About 40 pilot school teachers sat down with Mayor Antonio Villaraigosa and L.A. Unified board president Monica Garcia to talk about challenges they face.
About 40 pilot school teachers sat down with Mayor Antonio Villaraigosa and L.A. Unified board president Monica Garcia to talk about challenges they face.
Tami Abdollah / KPCC

About 40 educators from dozens of L.A. Unified pilot schools gathered Downtown Monday night for an intimate discussion with Mayor Antonio Villaraigosa and school board president Monica Garcia that was hosted by Educators 4 Excellence.

For more than an hour, teachers and some principals spoke about their challenges working at pilot schools. Pilot schools have some charter-like autonomy over curriculum, budget and staffing, but participate as full members of the district.

Each educator received a "clicker" and sent in their responses to various multiple-choice poll questions that were then used as discussion points. On the whole teachers were frustrated with the preliminary pink slips and budget cuts, which in most cases affect relatively large porportions of the staffs at these schools that are often theme-based and rely on specialized teacher skills.
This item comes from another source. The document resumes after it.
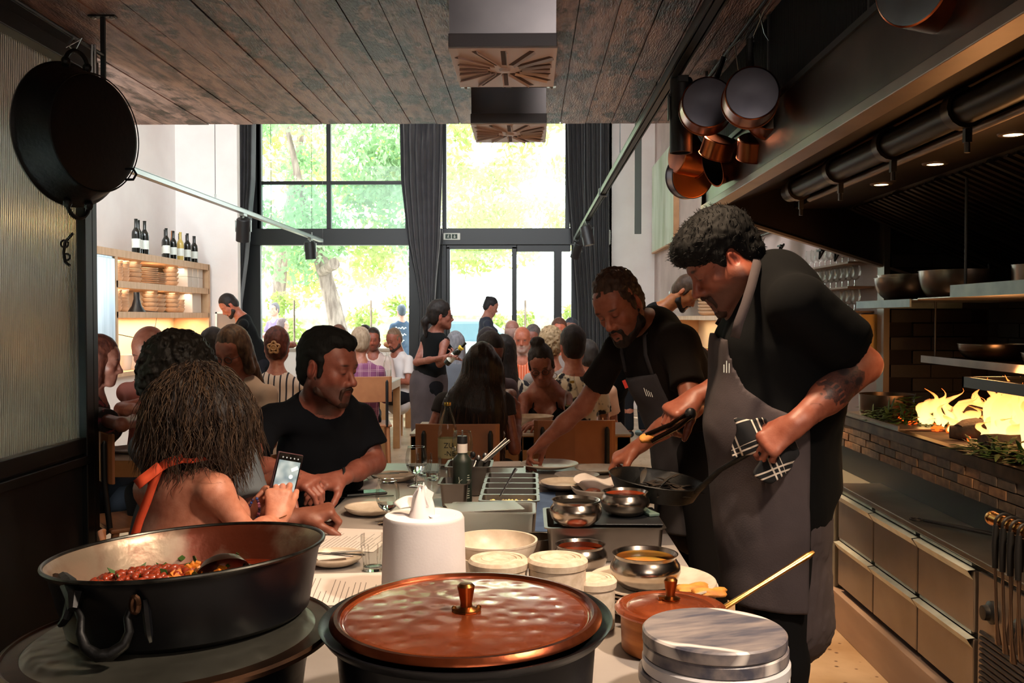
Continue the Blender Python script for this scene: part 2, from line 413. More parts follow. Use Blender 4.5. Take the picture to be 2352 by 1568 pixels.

Here's what got the most votes, with some bits of the discussion it generated:

1) The most essential autonomy within the pilot school model is staffing (41%), school governance (16%), budget control (16%).

2) The best part of teaching at a pilot school is shared decision making (37%), shared sense of mission and culture (30%), being part of a small school community (26%).

3) The greatest challenge facing my pilot school is working with budget constraints (36%), retaining talent (24%), navigating bureaucracy (21%).

4) The most essential support needed to strengthen pilot schools is improved funding formulas (73%).

5) It is most essential for any school embarking on a transformation process to build buy-in and support from staff (64%).

Garcia and Villaraigosa wrapped up the event with their thoughts.

"We're in a fight, and you do deserve more," Garcia said. "...This is what reform looks like. What President Obama is talking about, this is what it looks like. I get it and I support this movement among you to help that old system die and help this new system thrive. You are creating an energy at a time when we are ere at an all time low on investment. I'd like to say every pilot school teacher is exempt [from RIFs] and we're working on that."

Villaraigosa said it's important to provide schools with flexibility and to challenge what is broken. 

"I know that ultimately we've got to fund schools at a level that says they are important — 47 is not that level," Villaraigosa said. "We should be where I was in the 1960s we were in the top five in per pupil spending and had the best schools, but we've also got to be at the top in innovation at the top in trying new things when things aren't working."